Your goal » Exactly repeat the material, dropping every picture from the copy.

Raw data »

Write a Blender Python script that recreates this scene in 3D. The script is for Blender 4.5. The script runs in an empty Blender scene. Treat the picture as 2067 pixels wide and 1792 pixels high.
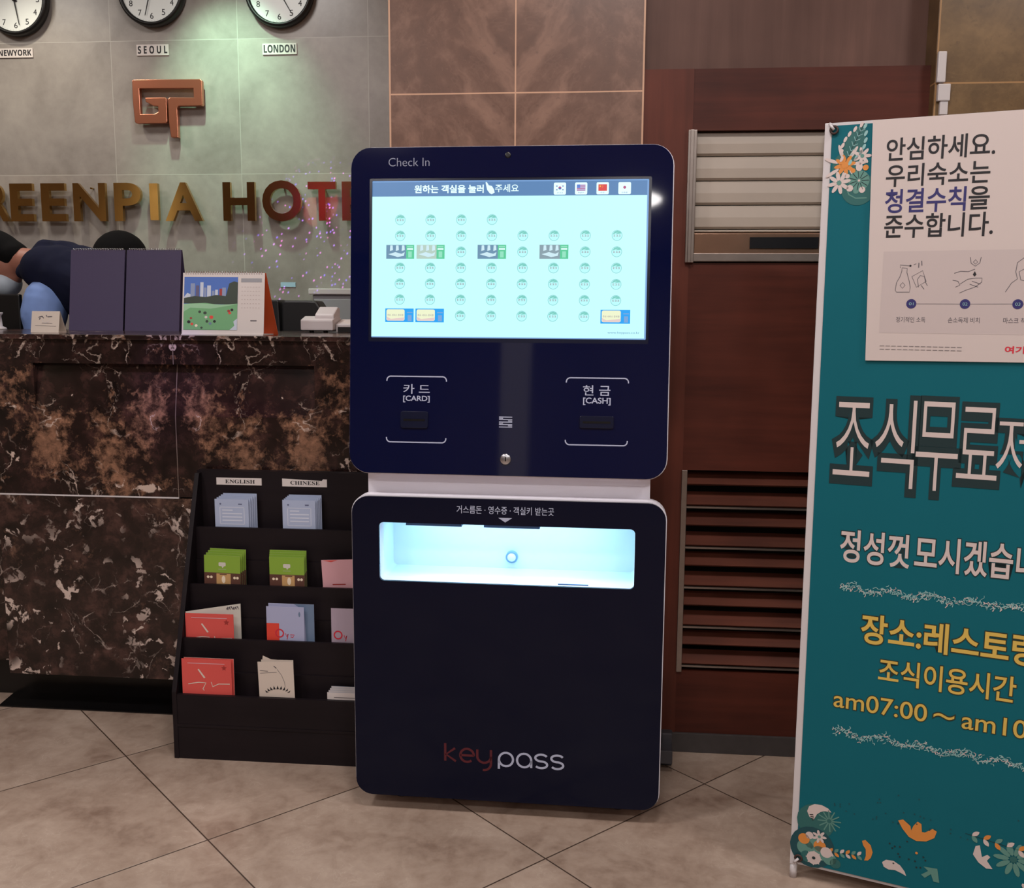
import bpy, bmesh, math, random
from mathutils import Vector, Matrix, noise
random.seed(7)
C = bpy.context.scene
COL = C.collection
PI = math.pi
rad = math.radians

def lin(c):
    r = []
    for v in c[:3]:
        v = v / 255.0
        r.append(v / 12.92 if v <= 0.04045 else ((v + 0.055) / 1.055) ** 2.4)
    return (r[0], r[1], r[2], 1.0)

# ------------------------------------------------------------------ camera
cam_d = bpy.data.cameras.new('camera')
cam = bpy.data.objects.new('camera', cam_d)
COL.objects.link(cam)
cam_d.sensor_width = 36.0
cam_d.sensor_fit = 'HORIZONTAL'
cam_d.lens = 1988.374 / 2067.0 * 36.0
cam_d.clip_start = 0.02
YAW, PITCH, ROLL = 0.0915, 0.13893, 0.00565
_f = Vector((-math.sin(YAW) * math.cos(PITCH), math.cos(YAW) * math.cos(PITCH), -math.sin(PITCH)))
_r0 = Vector((math.cos(YAW), math.sin(YAW), 0))
_u0 = _r0.cross(_f)
_r = _r0 * math.cos(ROLL) + _u0 * math.sin(ROLL)
_u = _u0 * math.cos(ROLL) - _r0 * math.sin(ROLL)
cam.matrix_world = Matrix(((_r.x, _u.x, -_f.x, 0), (_r.y, _u.y, -_f.y, 0), (_r.z, _u.z, -_f.z, 1.33049), (0, 0, 0, 1)))
C.camera = cam

# ------------------------------------------------------------------ exposure and world
C.view_settings.view_transform = 'Standard'
C.view_settings.look = 'None'
C.view_settings.gamma = 1.0
C.view_settings.use_curve_mapping = False
C.view_settings.exposure = 0.0
W = bpy.data.worlds.new('world')
C.world = W
W.use_nodes = True
W.node_tree.nodes['Background'].inputs[0].default_value = (0.02, 0.018, 0.017, 1)
W.node_tree.nodes['Background'].inputs[1].default_value = 0.5

# ------------------------------------------------------------------ lamps of the room
def area(name, loc, target, size, watts, col, size_y=None, spread=None):
    d = bpy.data.lights.new(name, 'AREA')
    d.energy = watts
    d.color = lin(col)[:3]
    d.shape = 'DISK' if size_y is None else 'RECTANGLE'
    d.size = size
    if size_y is not None:
        d.size_y = size_y
    if spread:
        d.spread = spread
    o = bpy.data.objects.new(name, d)
    COL.objects.link(o)
    o.location = loc
    v = Vector(target) - Vector(loc)
    o.rotation_euler = v.to_track_quat('-Z', 'Y').to_euler()
    return o

def spot(name, loc, target, watts, col, angle, blend=0.6, radius=0.03):
    d = bpy.data.lights.new(name, 'SPOT')
    d.energy = watts
    d.color = lin(col)[:3]
    d.spot_size = rad(angle)
    d.spot_blend = blend
    d.shadow_soft_size = radius
    o = bpy.data.objects.new(name, d)
    COL.objects.link(o)
    o.location = loc
    v = Vector(target) - Vector(loc)
    o.rotation_euler = v.to_track_quat('-Z', 'Y').to_euler()
    return o

WARM = (255, 249, 247)
CEIL = 3.15
for i, (x, y, w) in enumerate([(-2.0, 1.2, 35), (0.0, 1.1, 29), (1.9, 1.0, 30), (-1.6, -1.2, 36), (0.9, -1.2, 36), (0.0, -3.0, 24)]):
    area('ceiling_lamp', (x, y, CEIL - 0.02), (x, y, 0), 0.5, w, WARM)
area('reception_lamp', (-1.7, 3.75, CEIL - 0.02), (-1.7, 3.75, 0), 0.45, 14, (255, 250, 246))
area('reception_lamp', (-3.2, 3.7, CEIL - 0.02), (-3.2, 3.7, 0), 0.45, 14, (255, 248, 238))
# wall washers above the hotel sign
spot('wall_washer_lamp', (-1.86, 4.28, CEIL - 0.02), (-1.78, 4.8, 2.1), 85, (196, 255, 214), 62, 0.9, 0.03)
spot('wall_washer_lamp', (-2.75, 4.20, CEIL - 0.02), (-2.70, 4.8, 1.9), 30, (255, 246, 222), 75, 0.9, 0.03)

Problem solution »
Write a Blender Python script that recreates this scene in 3D. The script is for Blender 4.5. The script runs in an empty Blender scene. Treat the picture as 2067 pixels wide and 1792 pixels high.
import bpy, bmesh, math, random
from mathutils import Vector, Matrix, noise
random.seed(7)
C = bpy.context.scene
COL = C.collection
PI = math.pi
rad = math.radians

def lin(c):
    r = []
    for v in c[:3]:
        v = v / 255.0
        r.append(v / 12.92 if v <= 0.04045 else ((v + 0.055) / 1.055) ** 2.4)
    return (r[0], r[1], r[2], 1.0)

# ------------------------------------------------------------------ camera
cam_d = bpy.data.cameras.new('camera')
cam = bpy.data.objects.new('camera', cam_d)
COL.objects.link(cam)
cam_d.sensor_width = 36.0
cam_d.sensor_fit = 'HORIZONTAL'
cam_d.lens = 1988.374 / 2067.0 * 36.0
cam_d.clip_start = 0.02
YAW, PITCH, ROLL = 0.0915, 0.13893, 0.00565
_f = Vector((-math.sin(YAW) * math.cos(PITCH), math.cos(YAW) * math.cos(PITCH), -math.sin(PITCH)))
_r0 = Vector((math.cos(YAW), math.sin(YAW), 0))
_u0 = _r0.cross(_f)
_r = _r0 * math.cos(ROLL) + _u0 * math.sin(ROLL)
_u = _u0 * math.cos(ROLL) - _r0 * math.sin(ROLL)
cam.matrix_world = Matrix(((_r.x, _u.x, -_f.x, 0), (_r.y, _u.y, -_f.y, 0), (_r.z, _u.z, -_f.z, 1.33049), (0, 0, 0, 1)))
C.camera = cam

# ------------------------------------------------------------------ exposure and world
C.view_settings.view_transform = 'Standard'
C.view_settings.look = 'None'
C.view_settings.gamma = 1.0
C.view_settings.use_curve_mapping = False
C.view_settings.exposure = 0.0
W = bpy.data.worlds.new('world')
C.world = W
W.use_nodes = True
W.node_tree.nodes['Background'].inputs[0].default_value = (0.02, 0.018, 0.017, 1)
W.node_tree.nodes['Background'].inputs[1].default_value = 0.5

# ------------------------------------------------------------------ lamps of the room
def area(name, loc, target, size, watts, col, size_y=None, spread=None):
    d = bpy.data.lights.new(name, 'AREA')
    d.energy = watts
    d.color = lin(col)[:3]
    d.shape = 'DISK' if size_y is None else 'RECTANGLE'
    d.size = size
    if size_y is not None:
        d.size_y = size_y
    if spread:
        d.spread = spread
    o = bpy.data.objects.new(name, d)
    COL.objects.link(o)
    o.location = loc
    v = Vector(target) - Vector(loc)
    o.rotation_euler = v.to_track_quat('-Z', 'Y').to_euler()
    return o

def spot(name, loc, target, watts, col, angle, blend=0.6, radius=0.03):
    d = bpy.data.lights.new(name, 'SPOT')
    d.energy = watts
    d.color = lin(col)[:3]
    d.spot_size = rad(angle)
    d.spot_blend = blend
    d.shadow_soft_size = radius
    o = bpy.data.objects.new(name, d)
    COL.objects.link(o)
    o.location = loc
    v = Vector(target) - Vector(loc)
    o.rotation_euler = v.to_track_quat('-Z', 'Y').to_euler()
    return o

WARM = (255, 249, 247)
CEIL = 3.15
for i, (x, y, w) in enumerate([(-2.0, 1.2, 35), (0.0, 1.1, 29), (1.9, 1.0, 30), (-1.6, -1.2, 36), (0.9, -1.2, 36), (0.0, -3.0, 24)]):
    area('ceiling_lamp', (x, y, CEIL - 0.02), (x, y, 0), 0.5, w, WARM)
area('reception_lamp', (-1.7, 3.75, CEIL - 0.02), (-1.7, 3.75, 0), 0.45, 14, (255, 250, 246))
area('reception_lamp', (-3.2, 3.7, CEIL - 0.02), (-3.2, 3.7, 0), 0.45, 14, (255, 248, 238))
# wall washers above the hotel sign
spot('wall_washer_lamp', (-1.86, 4.28, CEIL - 0.02), (-1.78, 4.8, 2.1), 85, (196, 255, 214), 62, 0.9, 0.03)
spot('wall_washer_lamp', (-2.75, 4.20, CEIL - 0.02), (-2.70, 4.8, 1.9), 30, (255, 246, 222), 75, 0.9, 0.03)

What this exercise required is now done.